## DESCRIPTION OF THE TASK
Print word for word the first line of the listing below and every line after it, through the line with "cam.CreateExposureAttr(EXPOSURE := 3.0)". Leave out the pictures and the rest.

(Stored entries)

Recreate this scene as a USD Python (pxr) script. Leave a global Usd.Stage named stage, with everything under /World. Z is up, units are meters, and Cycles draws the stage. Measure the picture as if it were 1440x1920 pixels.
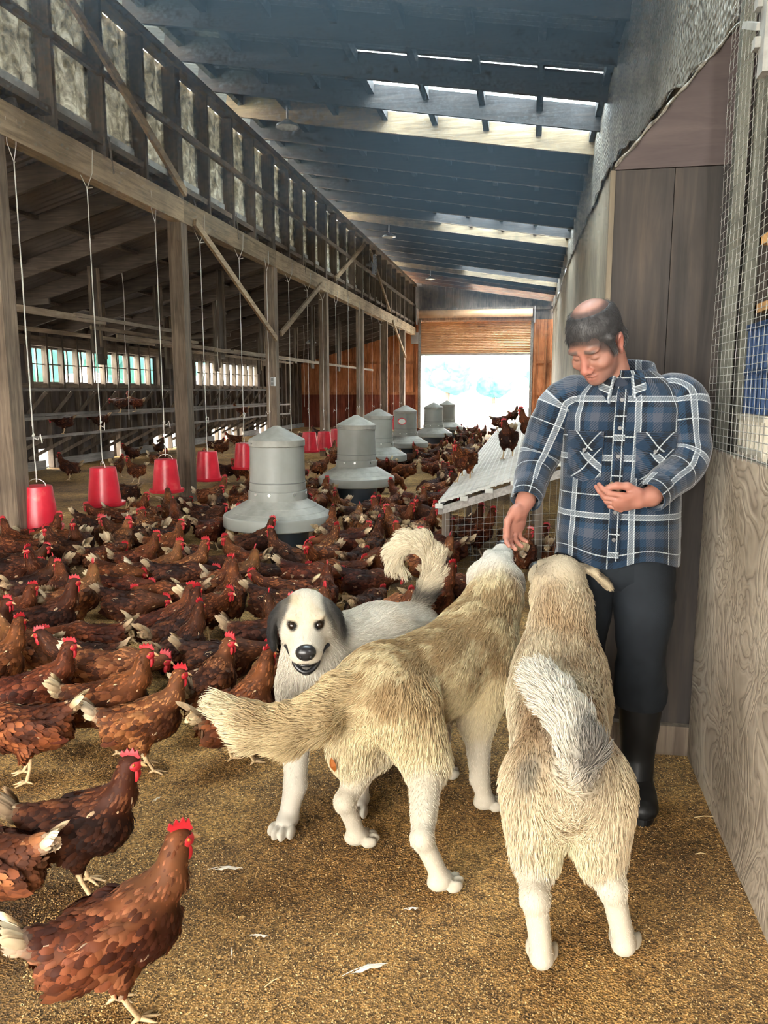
import math, numpy as np, trimesh, usdkit, meshkit
from pxr import Usd, UsdGeom, UsdLux, UsdShade, Gf, Sdf, Vt

stage = Usd.Stage.CreateInMemory()
UsdGeom.SetStageUpAxis(stage, 'Z')
UsdGeom.SetStageMetersPerUnit(stage, 1.0)
UsdGeom.Xform.Define(stage, '/World')
UsdGeom.Scope.Define(stage, '/World/Looks')

# ------------------------------------------------------------------ camera, sky, light, exposure
IMG_W, IMG_H, FPX = 1440, 1920, 1450.0
VPX, VPY, EYE = 992, 732, 1.45                  # where the barn's length axis vanishes; eye height


def camera_axes():
    d = np.array([VPX - IMG_W / 2, IMG_H / 2 - VPY, FPX]); d /= np.linalg.norm(d)
    h = np.array([0, IMG_H / 2 - VPY, FPX]); h /= np.linalg.norm(h)
    up = np.array([0, h[2], -h[1]])
    r = np.array([d[2] * up[1] - d[1] * up[2], d[0] * up[2] - d[2] * up[0], d[1] * up[0] - d[0] * up[1]])
    r = r if r[0] > 0 else -r
    return np.stack([r, d, up])                 # rows: world x, y, z in the camera's right, up, forward


_A = camera_axes()
cam = UsdGeom.Camera.Define(stage, '/World/camera')
cam.AddTransformOp().Set(Gf.Matrix4d(*_A[:, 0], 0, *_A[:, 1], 0, *(-_A[:, 2]), 0, 0, 0, EYE, 1))
cam.CreateHorizontalApertureAttr(36.0)
cam.CreateVerticalApertureAttr(48.0)
cam.CreateFocalLengthAttr(36.0 * FPX / IMG_W)
cam.CreateClippingRangeAttr(Gf.Vec2f(0.05, 500))
cam.CreateExposureAttr(EXPOSURE := 3.0)

dome = UsdLux.DomeLight.Define(stage, '/World/sky')
dome.CreateIntensityAttr(1.0)
dome.CreateColorAttr(Gf.Vec3f(1.0, 0.95, 0.87))
SKYLIGHTS = [(-4.4, -2.4), (2.6, 4.6), (9.6, 11.6), (16.6, 18.6), (23.6, 25.6), (27.6, 29.6)]  # last bay is added off the regular spacing to brighten the end wall

# ------------------------------------------------------------------ helpers
RNG = np.random.default_rng(7)
_names = {}


def numbered(parent, name):
    k = _names.get((parent, name), -1) + 1
    _names[(parent, name)] = k
    return f'{parent}/{name}' if k == 0 else f'{parent}/{name}_{k:03d}'


def tag(prim, label=None, cat=None, group=None, kind=None):
    for k, v in (('label', label), ('category', cat), ('group', group), ('kind', kind)):
        if v:
            prim.SetCustomDataByKey(k, v)
    return prim


def path_of(p):
    return '/World' if p is None else str(p.GetPath())


def thing(name, label=None, cat=None, loc=(0, 0, 0), rz=0.0, group=None, kind=None, parent=None, scale=None):
    x = UsdGeom.Xform.Define(stage, numbered(path_of(parent), name))
    x.AddTranslateOp().Set(Gf.Vec3d(*map(float, loc)))
    if rz:
        x.AddRotateZOp().Set(float(math.degrees(rz)))
    if scale:
        x.AddScaleOp().Set(Gf.Vec3f(*([scale] * 3 if np.ndim(scale) == 0 else scale)))
    return tag(x.GetPrim(), label, cat, group, kind)


def obj(name, mesh, mat, parent=None, smooth=False, uv=None, col=None, label=None, cat=None, group=None, kind=None):
    if isinstance(mesh, MB):
        mesh = mesh.get()
    if col is not None or uv is not None:
        smooth = bool(smooth)
    m = usdkit.mesh(stage, numbered(path_of(parent), name), mesh, mat, smooth, uv)
    if col is not None:
        UsdGeom.PrimvarsAPI(m).CreatePrimvar('Col', Sdf.ValueTypeNames.Color3fArray, 'vertex').Set(Vt.Vec3fArray.FromNumpy(np.asarray(col, np.float32)))
    return tag(m.GetPrim(), label, cat, group, kind)


def copy_of(src, loc, rz=0.0, label=None, cat=None, group=None, scale=None, name=None):
    was = src.GetCustomData()
    t = thing(name or src.GetName().rstrip('0123456789_'), label or was.get('label'), cat or was.get('category'), loc, rz, group or was.get('group'), scale=scale)
    t.GetReferences().AddInternalReference(src.GetPath())
    t.SetInstanceable(True)
    return t


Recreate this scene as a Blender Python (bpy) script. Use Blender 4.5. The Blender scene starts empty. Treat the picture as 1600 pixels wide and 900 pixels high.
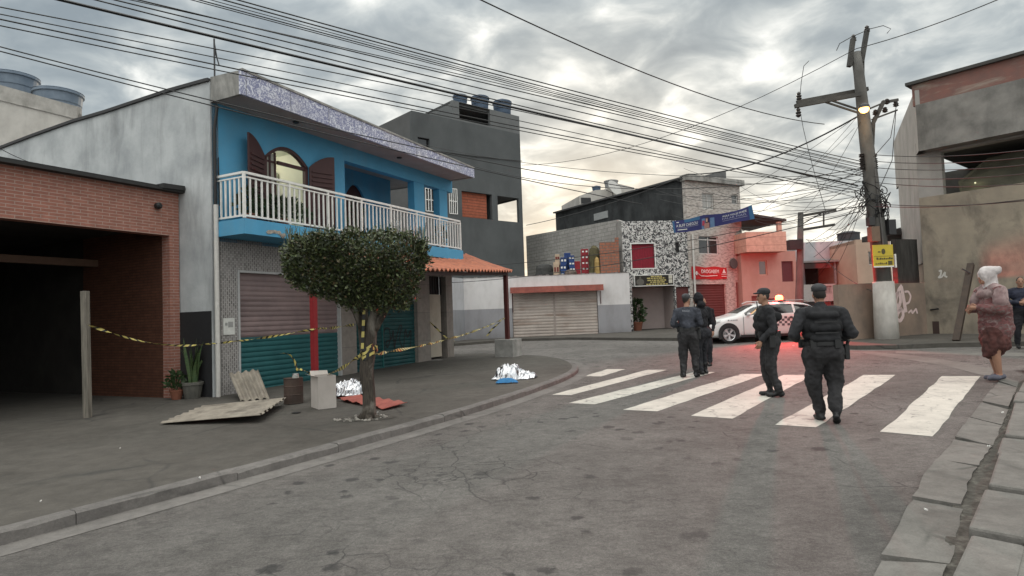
import bpy, bmesh, random
from math import *
from mathutils import Vector as Vec, Matrix, noise as mn
S = bpy.context.scene
C = S.collection
random.seed(7)
# ------------------------------------------------------------------ camera
F = 975.0; TH = radians(2.0); PT = atan(44/F); HC = 1.65
fw = Vec((0, cos(PT), sin(PT))); U_ = Vec((0, -sin(PT), cos(PT))); R_ = Vec((1, 0, 0))
cr = R_*cos(TH) - U_*sin(TH); cu = R_*sin(TH) + U_*cos(TH)
O = Vec((0, 0, HC))
cd = bpy.data.cameras.new('camera'); cam = bpy.data.objects.new('camera', cd); C.objects.link(cam)
cd.sensor_width = 36; cd.lens = 36*F/1600; cd.clip_end = 3000; cd.clip_start = .05
cam.matrix_world = Matrix(((cr.x, cu.x, -fw.x, O.x), (cr.y, cu.y, -fw.y, O.y), (cr.z, cu.z, -fw.z, O.z), (0, 0, 0, 1)))
S.camera = cam
# ------------------------------------------------------------------ sky, sun, exposure
SUN_EL, SUN_AZ = radians(9), radians(8)      # azimuth to the right of +Y
W = bpy.data.worlds.new('World'); S.world = W; W.use_nodes = True
nt = W.node_tree; nt.nodes.clear()
def nd(t, **k):
    n = nt.nodes.new(t)
    for a, b in k.items(): setattr(n, a, b)
    return n
def lk(a, b): nt.links.new(a, b)
def mth(op, a, b=None, c=None, clamp=False):
    n = nd('ShaderNodeMath', operation=op, use_clamp=clamp)
    for i, x in enumerate((a, b, c)):
        if x is None: continue
        if hasattr(x, 'links'): lk(x, n.inputs[i])
        else: n.inputs[i].default_value = x
    return n.outputs[0]
def ramp(fac, stops, interp='LINEAR'):
    n = nd('ShaderNodeValToRGB'); n.color_ramp.interpolation = interp
    e = n.color_ramp.elements
    while len(e) < len(stops): e.new(.5)
    for q, (p, c) in zip(e, stops):
        q.position = p; q.color = (*c, 1) if len(c) == 3 else c
    lk(fac, n.inputs[0]); return n.outputs[0]
def mixc(f, a, b, t='MIX'):
    n = nd('ShaderNodeMix', data_type='RGBA', blend_type=t)
    for s, x in ((n.inputs[0], f), (n.inputs[6], a), (n.inputs[7], b)):
        if hasattr(x, 'links'): lk(x, s)
        elif isinstance(x, (int, float)): s.default_value = x
        else: s.default_value = (*x, 1)
    return n.outputs[2]
tc = nd('ShaderNodeTexCoord'); sx = nd('ShaderNodeSeparateXYZ'); lk(tc.outputs['Generated'], sx.inputs[0])
zz = mth('ADD', mth('MAXIMUM', sx.outputs[2], 0.0), .30)
cx = nd('ShaderNodeCombineXYZ'); lk(mth('DIVIDE', sx.outputs[0], zz), cx.inputs[0]); lk(mth('DIVIDE', sx.outputs[1], zz), cx.inputs[1])
def wn(scale, detail, rough, dist, off):
    mp = nd('ShaderNodeMapping'); lk(cx.outputs[0], mp.inputs[0]); mp.inputs['Location'].default_value = off
    mp.inputs['Rotation'].default_value = (0, 0, radians(24)); mp.inputs['Scale'].default_value = (1, 1.1, 1)
    n = nd('ShaderNodeTexNoise'); lk(mp.outputs[0], n.inputs['Vector'])
    n.inputs['Scale'].default_value = scale; n.inputs['Detail'].default_value = detail
    n.inputs['Roughness'].default_value = rough; n.inputs['Distortion'].default_value = dist
    return n.outputs['Fac']
n1_, n2_ = wn(6.2, 7, .52, .35, (3.1, 1.2, 0)), wn(1.9, 4, .5, .2, (7.7, 2.2, 0))
dens = mth('ADD', mth('MULTIPLY', n1_, .72), mth('MULTIPLY', n2_, .38))
SKC = [(.38, (.195, .230, .255)), (.48, (.258, .293, .312)), (.55, (.335, .367, .376)), (.61, (.46, .482, .475)), (.70, (.70, .705, .675))]
cl = ramp(dens, SKC)
# light from the low sun behind the clouds, low over the street
front = mth('MULTIPLY', mth('SMOOTH_MAX', sx.outputs[1], 0.0, .1), 1.0, clamp=True)
low = mth('SUBTRACT', 1.0, mth('MULTIPLY', mth('ABSOLUTE', sx.outputs[2]), 3.1), clamp=True)
glow = mth('MULTIPLY', mth('MULTIPLY', low, low), front)
cl = mixc(mth('MULTIPLY', glow, .2), cl, mixc(.5, cl, (1.0, .93, .80)))
cl = mixc(mth('MULTIPLY', mth('MULTIPLY', glow, mth('SUBTRACT', dens, .51)), 4.0, clamp=True), cl, (1.12, 1.06, .92))
sky = nd('ShaderNodeTexSky', sky_type='NISHITA'); sky.sun_disc = False
sky.sun_elevation = SUN_EL; sky.sun_rotation = SUN_AZ; sky.dust_density = 2.0
zen = mth('MULTIPLY', mth('SUBTRACT', sx.outputs[2], .42), 1.9, clamp=True)
back = mth('MULTIPLY', mth('SUBTRACT', 0.15, sx.outputs[1]), 1.2, clamp=True)
extra_ = mth('ADD', mth('MULTIPLY', zen, 2.9), mth('MULTIPLY', back, 1.3))
gs = nd('ShaderNodeCombineXYZ')
for i in range(3): lk(mth('MULTIPLY', mth('ADD', 1.0, mth('MULTIPLY', extra_, (1.08, 1.0, .93)[i])), 10.0), gs.inputs[i])
col = mixc(1.0, cl, gs.outputs[0], 'MULTIPLY')
col = mixc(.06, col, sky.outputs[0])
bg = nd('ShaderNodeBackground'); bg.inputs[1].default_value = .135; lk(col, bg.inputs[0])
wo = nd('ShaderNodeOutputWorld'); lk(bg.outputs[0], wo.inputs[0])
sl = bpy.data.lights.new('sun', 'SUN'); sl.energy = .6; sl.angle = radians(15); sl.color = (1, .86, .68)
so = bpy.data.objects.new('sun', sl); C.objects.link(so)
sd = Vec((sin(SUN_AZ)*cos(SUN_EL), cos(SUN_AZ)*cos(SUN_EL), sin(SUN_EL)))
so.rotation_euler = sd.to_track_quat('Z', 'Y').to_euler(); so.location = (0, 0, 40)
vs = S.view_settings; vs.view_transform = 'Standard'; vs.look = 'None'; vs.exposure = .2; vs.gamma = 1; vs.use_curve_mapping = False
S.cycles.max_bounces = 6; S.cycles.use_denoising = True; S.cycles.sample_clamp_indirect = 6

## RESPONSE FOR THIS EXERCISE
Recreate this scene as a USD Python (pxr) script. Leave a global Usd.Stage named stage, with everything under /World. Z is up, units are meters, and Cycles draws the stage. Measure the picture as if it were 1440x1920 pixels.
import math, numpy as np, trimesh, usdkit, meshkit
from pxr import Usd, UsdGeom, UsdLux, UsdShade, Gf, Sdf, Vt

stage = Usd.Stage.CreateInMemory()
UsdGeom.SetStageUpAxis(stage, 'Z')
UsdGeom.SetStageMetersPerUnit(stage, 1.0)
UsdGeom.Xform.Define(stage, '/World')
UsdGeom.Scope.Define(stage, '/World/Looks')

# ------------------------------------------------------------------ camera, sky, light, exposure
IMG_W, IMG_H, FPX = 1440, 1920, 1450.0
VPX, VPY, EYE = 992, 732, 1.45                  # where the barn's length axis vanishes; eye height


def camera_axes():
    d = np.array([VPX - IMG_W / 2, IMG_H / 2 - VPY, FPX]); d /= np.linalg.norm(d)
    h = np.array([0, IMG_H / 2 - VPY, FPX]); h /= np.linalg.norm(h)
    up = np.array([0, h[2], -h[1]])
    r = np.array([d[2] * up[1] - d[1] * up[2], d[0] * up[2] - d[2] * up[0], d[1] * up[0] - d[0] * up[1]])
    r = r if r[0] > 0 else -r
    return np.stack([r, d, up])                 # rows: world x, y, z in the camera's right, up, forward


_A = camera_axes()
cam = UsdGeom.Camera.Define(stage, '/World/camera')
cam.AddTransformOp().Set(Gf.Matrix4d(*_A[:, 0], 0, *_A[:, 1], 0, *(-_A[:, 2]), 0, 0, 0, EYE, 1))
cam.CreateHorizontalApertureAttr(36.0)
cam.CreateVerticalApertureAttr(48.0)
cam.CreateFocalLengthAttr(36.0 * FPX / IMG_W)
cam.CreateClippingRangeAttr(Gf.Vec2f(0.05, 500))
cam.CreateExposureAttr(EXPOSURE := 3.0)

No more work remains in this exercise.